The Common Good (Our aim is the good of all)
The aim of our participation must be the good of the broader community and not just our own individual needs. Seeking what’s good for the community does not mean just seeking what suits the majority. The Principle of the Common Good reminds us that every person matters. Hence, we need to strive for solutions that address the concerns of every person – for the good of every person and for the good of the whole person (material, spiritual, social, emotional and intellectual needs)
Looking around us
Many issues surround us each day – targets to be met at work or in school; decisions on company policies and ventures; the silent cry of a classmate, a friend, family member or colleague who is experiencing pain, hardships and problems and many others – how often and how much of the good of each person have we considered in the decisions we make. But how well do we understand what is good for each other and for society? Have we worked for the good of all? On another level, can we recall the instances where the larger society has worked for the common good of all? What was the issue? What decision was made? What were the reasons given for that decisions?
Let us reflect
From Scripture…
- Leviticus 25:23-43 What you own belongs to the Lord and is given for the good of all
- Romans 12:4-8 We are one body, individually members one of another
- 1 John 3:16-18 We ought to lay down our lives for one another
From our social teachings… (CSDC)
164. The principle of the common good, to which every aspect of social life must be related if it is to attain its fullest meaning, stems from the dignity, unity and equality of all people. According to its primary and broadly accepted sense, the common good indicates “the sum total of social conditions which allow people, either as groups or as individuals, to reach their fulfilment more fully and more easily”.[346]
The common good does not consist in the simple sum of the particular goods of each subject of a social entity. Belonging to everyone and to each person, it is and remains “common”, because it is indivisible and because only together is it possible to attain it, increase it and safeguard its effectiveness, with regard also to the future. Just as the moral actions of an individual are accomplished in doing what is good, so too the actions of a society attain their full stature when they bring about the common good. The common good, in fact, can be understood as the social and community dimension of the moral good.
167. The common good therefore involves all members of society, no one is exempt from cooperating, according to each one’s possibilities, in attaining it and developing it[352]. The common good must be served in its fullness, not according to reductionist visions that are subordinated by certain people to their advantages; own rather it is to be based on a logic that leads to the assumption of greater responsibility. The common good corresponds to the highest of human instincts[353], but it is a good that is very difficult to attain because it requires the constant ability and effort to seek the good of others as though it were one’s own good.
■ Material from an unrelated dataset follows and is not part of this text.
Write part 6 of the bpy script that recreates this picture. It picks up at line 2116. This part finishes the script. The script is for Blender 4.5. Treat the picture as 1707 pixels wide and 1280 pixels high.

Everyone also has the right to enjoy the conditions of social life that are brought about by the quest for the common good. The teaching of Pope Pius XI is still relevant: “the distribution of created goods, which, as every discerning person knows, is labouring today under the gravest evils due to the huge disparity between the few exceedingly rich and the unnumbered propertyless, must be effectively called back to and brought into conformity with the norms of the common good, that is, social justice”[354].
168. The responsibility for attaining the common good, besides falling to individual persons, belongs also to the State, since the common good is the reason that the political authority exists[355]. The State, in fact, must guarantee the coherency, unity and organization of the civil society of which it is an expression[356], in order that the common good may be attained with the contribution of every citizen. The individual person, the family or intermediate groups are not able to achieve their full development by themselves for living a truly human life. Hence the necessity of political institutions, the purpose of which is to make available to persons the necessary material, cultural, moral and spiritual goods. The goal of life in society is in fact the historically attainable common good[357].
Let us take some time to reflect on what our faith is saying in relation to the above-mentioned issue.
Suggestions for action:
How can we understand and apply the above teaching of our faith in our lives – how have we tried to work for the common good of all around us?